C. S. Lewis remarked that there are only two prayers in the universe: “My will be done” and “Thy will be done.” Everything we pray fits into one of those two categories. I know from long experience that it’s not easy to sincerely pray “Thy will be done.” Like most people, I would prefer that my will be done. There is something in all of us that wants to be in control, wants to run the show, wants to set the agenda, wants to be in charge. How humbling it is to consider the example of Jesus who stretched out on the ground in the Garden of Gethsemane, in deepest agony as he contemplated the horrors of the cross. “My Father, if it be possible, let this cup pass from me; nevertheless, not as I will, but as you will” (Matthew 26:39). It costs something to pray like that. If you think it’s easy, it is only because you have never surrendered your will in holy submission to your Heavenly Father.

It occurs to me that the only truly happy people I have ever known are those who have prayed, “Thy will be done.” They have discovered that the way to peace is to yield everything to the Lord. Until you do that, there will be continual inner unrest.

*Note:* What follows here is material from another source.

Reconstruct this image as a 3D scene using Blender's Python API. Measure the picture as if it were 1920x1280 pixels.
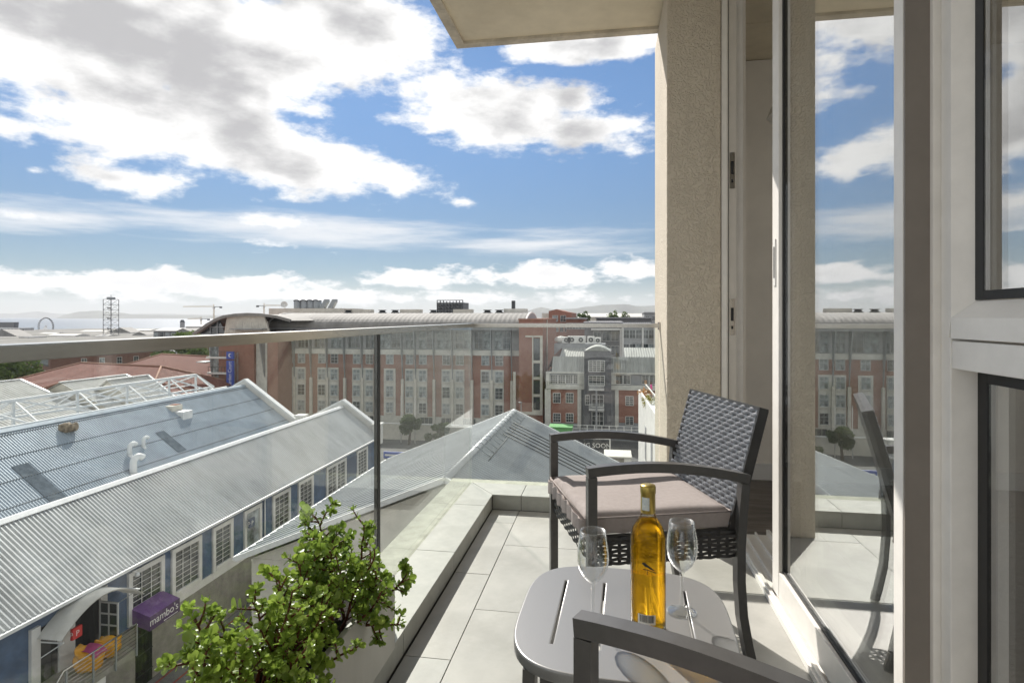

Blessed is the sorrow, and blessed is the pain, and blessed is the disappointment, and blessed is the failure, and blessed are the saddest moments of life, if that sorrow and pain and disappointment and failure and sadness causes us to say, “Oh Lord, not my will but yours be done.” And accursed is the success, and accursed is the prosperity, and accursed is all our fame and fortune and networking and status-grabbing and moneymaking and empire-building, accursed be all of it, if our success and fame and fortune and career-expansion and all the rest does not lead us again and again to the place of full surrender where we gladly say, “Oh Lord, you have been better to me than I deserve. Not my will, but yours be done.”

O Lord, your will be done–nothing more, nothing less, nothing else. Amen.